What you need to do: Copy every line, exactly and only, from the line containing "Reconstruct this image" to the line containing "sc.camera = cam", both lines included.

(Records from a dataset)
[start]
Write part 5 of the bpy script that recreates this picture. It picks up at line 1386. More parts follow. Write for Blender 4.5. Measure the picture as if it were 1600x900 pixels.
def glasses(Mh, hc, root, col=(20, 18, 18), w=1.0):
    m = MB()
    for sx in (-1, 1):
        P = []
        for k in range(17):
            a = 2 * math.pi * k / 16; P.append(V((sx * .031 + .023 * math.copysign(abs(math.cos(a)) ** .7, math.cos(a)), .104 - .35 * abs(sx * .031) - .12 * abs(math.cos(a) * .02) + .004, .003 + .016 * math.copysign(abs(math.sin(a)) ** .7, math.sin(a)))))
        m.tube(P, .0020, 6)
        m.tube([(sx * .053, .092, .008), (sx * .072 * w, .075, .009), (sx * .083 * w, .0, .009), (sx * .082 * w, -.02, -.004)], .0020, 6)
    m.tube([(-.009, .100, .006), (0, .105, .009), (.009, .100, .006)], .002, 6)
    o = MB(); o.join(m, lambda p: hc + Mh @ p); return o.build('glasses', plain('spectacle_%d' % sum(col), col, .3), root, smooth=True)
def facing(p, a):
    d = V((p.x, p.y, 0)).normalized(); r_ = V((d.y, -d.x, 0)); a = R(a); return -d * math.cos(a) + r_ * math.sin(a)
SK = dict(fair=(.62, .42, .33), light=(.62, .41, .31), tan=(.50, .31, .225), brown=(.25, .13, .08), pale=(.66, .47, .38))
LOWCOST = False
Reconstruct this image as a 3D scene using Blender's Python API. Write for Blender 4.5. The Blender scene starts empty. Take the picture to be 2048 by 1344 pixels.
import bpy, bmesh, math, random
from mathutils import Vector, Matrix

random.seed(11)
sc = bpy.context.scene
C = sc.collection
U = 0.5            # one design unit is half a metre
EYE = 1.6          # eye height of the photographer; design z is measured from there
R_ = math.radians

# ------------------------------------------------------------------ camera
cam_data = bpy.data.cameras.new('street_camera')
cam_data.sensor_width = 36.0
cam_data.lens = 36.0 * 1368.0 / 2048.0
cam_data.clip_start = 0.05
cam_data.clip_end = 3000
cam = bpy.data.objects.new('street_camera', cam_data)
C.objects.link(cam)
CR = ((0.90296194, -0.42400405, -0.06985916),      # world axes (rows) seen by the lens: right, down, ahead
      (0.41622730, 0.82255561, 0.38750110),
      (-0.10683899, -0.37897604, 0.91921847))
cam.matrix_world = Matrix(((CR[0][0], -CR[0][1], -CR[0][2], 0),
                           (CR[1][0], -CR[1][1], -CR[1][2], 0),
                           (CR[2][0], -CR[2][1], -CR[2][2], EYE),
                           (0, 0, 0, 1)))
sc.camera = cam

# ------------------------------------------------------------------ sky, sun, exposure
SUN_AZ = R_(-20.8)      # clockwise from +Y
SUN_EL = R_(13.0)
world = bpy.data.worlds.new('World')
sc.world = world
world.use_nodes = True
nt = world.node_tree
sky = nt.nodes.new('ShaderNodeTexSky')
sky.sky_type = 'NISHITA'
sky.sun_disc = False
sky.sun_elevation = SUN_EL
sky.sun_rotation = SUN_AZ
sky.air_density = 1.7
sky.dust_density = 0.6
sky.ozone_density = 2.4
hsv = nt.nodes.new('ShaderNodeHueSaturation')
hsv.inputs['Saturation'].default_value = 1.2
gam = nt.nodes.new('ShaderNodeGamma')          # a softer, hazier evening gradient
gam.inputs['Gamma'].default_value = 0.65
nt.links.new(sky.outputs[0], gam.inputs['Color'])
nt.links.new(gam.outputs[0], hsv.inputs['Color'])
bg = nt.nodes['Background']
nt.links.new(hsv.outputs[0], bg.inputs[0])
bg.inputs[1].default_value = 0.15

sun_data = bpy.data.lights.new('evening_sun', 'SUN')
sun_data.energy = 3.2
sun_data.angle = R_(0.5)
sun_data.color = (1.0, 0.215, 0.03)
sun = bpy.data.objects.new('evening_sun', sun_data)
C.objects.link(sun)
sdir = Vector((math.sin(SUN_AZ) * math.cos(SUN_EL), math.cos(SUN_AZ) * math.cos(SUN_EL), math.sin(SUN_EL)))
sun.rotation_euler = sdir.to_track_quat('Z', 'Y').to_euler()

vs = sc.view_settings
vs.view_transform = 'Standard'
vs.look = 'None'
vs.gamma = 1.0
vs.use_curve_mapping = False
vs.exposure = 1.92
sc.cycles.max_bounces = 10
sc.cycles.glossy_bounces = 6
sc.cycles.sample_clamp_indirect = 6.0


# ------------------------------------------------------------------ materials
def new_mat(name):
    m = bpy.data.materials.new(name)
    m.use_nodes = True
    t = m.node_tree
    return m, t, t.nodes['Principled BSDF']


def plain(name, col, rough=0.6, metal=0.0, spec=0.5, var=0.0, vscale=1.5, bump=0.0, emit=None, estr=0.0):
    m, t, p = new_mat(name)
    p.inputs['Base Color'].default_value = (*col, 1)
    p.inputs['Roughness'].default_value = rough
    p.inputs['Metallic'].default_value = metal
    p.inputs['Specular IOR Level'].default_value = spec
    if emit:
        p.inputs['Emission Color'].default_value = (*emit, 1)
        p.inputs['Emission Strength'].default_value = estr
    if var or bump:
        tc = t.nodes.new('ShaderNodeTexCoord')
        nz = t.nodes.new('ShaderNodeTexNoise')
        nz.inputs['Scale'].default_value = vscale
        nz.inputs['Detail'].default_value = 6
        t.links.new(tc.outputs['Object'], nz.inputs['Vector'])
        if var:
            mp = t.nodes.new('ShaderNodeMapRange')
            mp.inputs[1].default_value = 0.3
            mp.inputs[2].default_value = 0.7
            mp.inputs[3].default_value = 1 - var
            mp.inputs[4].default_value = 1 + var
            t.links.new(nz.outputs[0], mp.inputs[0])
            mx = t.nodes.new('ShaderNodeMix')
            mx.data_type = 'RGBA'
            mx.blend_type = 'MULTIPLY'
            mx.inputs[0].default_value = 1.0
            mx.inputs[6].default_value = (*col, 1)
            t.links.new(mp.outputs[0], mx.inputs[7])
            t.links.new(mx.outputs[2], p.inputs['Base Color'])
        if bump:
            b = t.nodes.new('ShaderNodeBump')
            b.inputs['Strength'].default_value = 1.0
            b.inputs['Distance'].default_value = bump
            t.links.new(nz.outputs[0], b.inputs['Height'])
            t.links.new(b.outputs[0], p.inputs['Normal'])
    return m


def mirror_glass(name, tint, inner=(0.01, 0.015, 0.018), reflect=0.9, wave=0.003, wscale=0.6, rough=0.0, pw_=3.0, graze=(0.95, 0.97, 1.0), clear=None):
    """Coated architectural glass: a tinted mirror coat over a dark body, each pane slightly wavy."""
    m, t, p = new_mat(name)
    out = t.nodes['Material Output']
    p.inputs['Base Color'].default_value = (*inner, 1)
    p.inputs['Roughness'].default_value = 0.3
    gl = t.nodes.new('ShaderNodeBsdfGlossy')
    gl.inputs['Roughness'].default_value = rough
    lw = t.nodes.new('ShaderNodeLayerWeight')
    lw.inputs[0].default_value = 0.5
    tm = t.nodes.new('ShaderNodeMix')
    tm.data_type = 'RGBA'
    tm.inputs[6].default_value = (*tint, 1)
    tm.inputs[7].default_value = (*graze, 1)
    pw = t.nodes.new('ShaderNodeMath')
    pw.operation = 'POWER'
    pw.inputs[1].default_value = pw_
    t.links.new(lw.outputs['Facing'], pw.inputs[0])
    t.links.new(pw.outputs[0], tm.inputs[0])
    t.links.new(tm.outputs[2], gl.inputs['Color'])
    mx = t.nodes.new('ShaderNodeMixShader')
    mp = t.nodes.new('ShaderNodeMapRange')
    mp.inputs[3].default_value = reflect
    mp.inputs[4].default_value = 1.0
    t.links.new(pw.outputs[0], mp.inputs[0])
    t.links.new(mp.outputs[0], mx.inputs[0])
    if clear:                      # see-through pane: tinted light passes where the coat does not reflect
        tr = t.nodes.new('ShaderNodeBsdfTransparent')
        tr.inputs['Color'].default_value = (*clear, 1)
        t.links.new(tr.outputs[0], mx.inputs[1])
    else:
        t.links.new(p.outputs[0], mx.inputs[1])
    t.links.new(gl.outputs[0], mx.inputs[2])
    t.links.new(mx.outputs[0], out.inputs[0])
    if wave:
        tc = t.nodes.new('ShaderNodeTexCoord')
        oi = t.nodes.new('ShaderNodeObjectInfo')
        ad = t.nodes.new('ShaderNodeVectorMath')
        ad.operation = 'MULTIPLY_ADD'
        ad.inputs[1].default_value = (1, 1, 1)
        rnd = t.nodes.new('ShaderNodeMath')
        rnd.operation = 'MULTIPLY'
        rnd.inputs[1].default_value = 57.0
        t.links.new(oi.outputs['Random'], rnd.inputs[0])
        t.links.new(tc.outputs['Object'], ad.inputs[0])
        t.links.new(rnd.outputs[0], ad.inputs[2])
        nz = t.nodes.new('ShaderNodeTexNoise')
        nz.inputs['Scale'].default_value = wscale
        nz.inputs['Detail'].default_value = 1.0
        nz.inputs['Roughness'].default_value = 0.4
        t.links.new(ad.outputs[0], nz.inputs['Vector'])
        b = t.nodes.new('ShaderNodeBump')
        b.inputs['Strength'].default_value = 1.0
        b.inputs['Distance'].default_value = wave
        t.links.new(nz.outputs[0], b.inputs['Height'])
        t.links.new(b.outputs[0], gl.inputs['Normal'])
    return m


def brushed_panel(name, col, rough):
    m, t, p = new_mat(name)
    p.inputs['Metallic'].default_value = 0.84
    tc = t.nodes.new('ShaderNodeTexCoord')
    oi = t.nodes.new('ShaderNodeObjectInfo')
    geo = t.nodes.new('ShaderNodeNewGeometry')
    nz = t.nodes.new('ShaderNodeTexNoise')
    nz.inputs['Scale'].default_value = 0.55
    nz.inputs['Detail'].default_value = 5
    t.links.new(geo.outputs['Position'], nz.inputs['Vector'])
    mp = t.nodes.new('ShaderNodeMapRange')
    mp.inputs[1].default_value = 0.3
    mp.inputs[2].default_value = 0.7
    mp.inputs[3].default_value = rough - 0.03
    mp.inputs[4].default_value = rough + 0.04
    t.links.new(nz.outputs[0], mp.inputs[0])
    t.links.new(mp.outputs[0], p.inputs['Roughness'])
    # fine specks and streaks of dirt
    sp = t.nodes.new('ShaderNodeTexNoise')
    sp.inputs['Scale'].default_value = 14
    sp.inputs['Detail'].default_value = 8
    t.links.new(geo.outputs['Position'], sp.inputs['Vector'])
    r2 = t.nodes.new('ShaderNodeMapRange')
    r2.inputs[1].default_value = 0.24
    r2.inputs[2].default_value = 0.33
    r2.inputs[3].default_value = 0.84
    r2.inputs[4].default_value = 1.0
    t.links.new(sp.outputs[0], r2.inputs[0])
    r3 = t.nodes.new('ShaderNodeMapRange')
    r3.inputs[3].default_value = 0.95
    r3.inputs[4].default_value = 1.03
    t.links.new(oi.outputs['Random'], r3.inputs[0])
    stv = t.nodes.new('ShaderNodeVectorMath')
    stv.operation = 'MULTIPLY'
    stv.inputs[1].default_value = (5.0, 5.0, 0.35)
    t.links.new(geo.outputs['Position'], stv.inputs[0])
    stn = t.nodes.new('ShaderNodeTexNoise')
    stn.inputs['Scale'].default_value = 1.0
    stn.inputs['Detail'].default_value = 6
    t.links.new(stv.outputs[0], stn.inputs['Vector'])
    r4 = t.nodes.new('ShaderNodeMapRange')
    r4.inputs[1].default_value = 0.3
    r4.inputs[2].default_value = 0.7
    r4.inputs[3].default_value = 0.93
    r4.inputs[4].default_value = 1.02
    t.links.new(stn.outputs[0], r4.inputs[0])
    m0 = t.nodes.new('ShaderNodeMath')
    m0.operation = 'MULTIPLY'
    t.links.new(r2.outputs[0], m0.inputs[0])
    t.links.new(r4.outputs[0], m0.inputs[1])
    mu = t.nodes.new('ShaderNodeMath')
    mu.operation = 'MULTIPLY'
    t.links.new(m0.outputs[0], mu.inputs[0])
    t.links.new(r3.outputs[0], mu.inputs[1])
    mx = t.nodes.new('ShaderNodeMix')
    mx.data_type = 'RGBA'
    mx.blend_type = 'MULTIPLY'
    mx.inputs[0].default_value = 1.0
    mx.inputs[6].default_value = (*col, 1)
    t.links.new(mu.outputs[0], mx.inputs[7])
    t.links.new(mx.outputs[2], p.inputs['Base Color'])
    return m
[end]
Finished answer:
Reconstruct this image as a 3D scene using Blender's Python API. Write for Blender 4.5. The Blender scene starts empty. Take the picture to be 2048 by 1344 pixels.
import bpy, bmesh, math, random
from mathutils import Vector, Matrix

random.seed(11)
sc = bpy.context.scene
C = sc.collection
U = 0.5            # one design unit is half a metre
EYE = 1.6          # eye height of the photographer; design z is measured from there
R_ = math.radians

# ------------------------------------------------------------------ camera
cam_data = bpy.data.cameras.new('street_camera')
cam_data.sensor_width = 36.0
cam_data.lens = 36.0 * 1368.0 / 2048.0
cam_data.clip_start = 0.05
cam_data.clip_end = 3000
cam = bpy.data.objects.new('street_camera', cam_data)
C.objects.link(cam)
CR = ((0.90296194, -0.42400405, -0.06985916),      # world axes (rows) seen by the lens: right, down, ahead
      (0.41622730, 0.82255561, 0.38750110),
      (-0.10683899, -0.37897604, 0.91921847))
cam.matrix_world = Matrix(((CR[0][0], -CR[0][1], -CR[0][2], 0),
                           (CR[1][0], -CR[1][1], -CR[1][2], 0),
                           (CR[2][0], -CR[2][1], -CR[2][2], EYE),
                           (0, 0, 0, 1)))
sc.camera = cam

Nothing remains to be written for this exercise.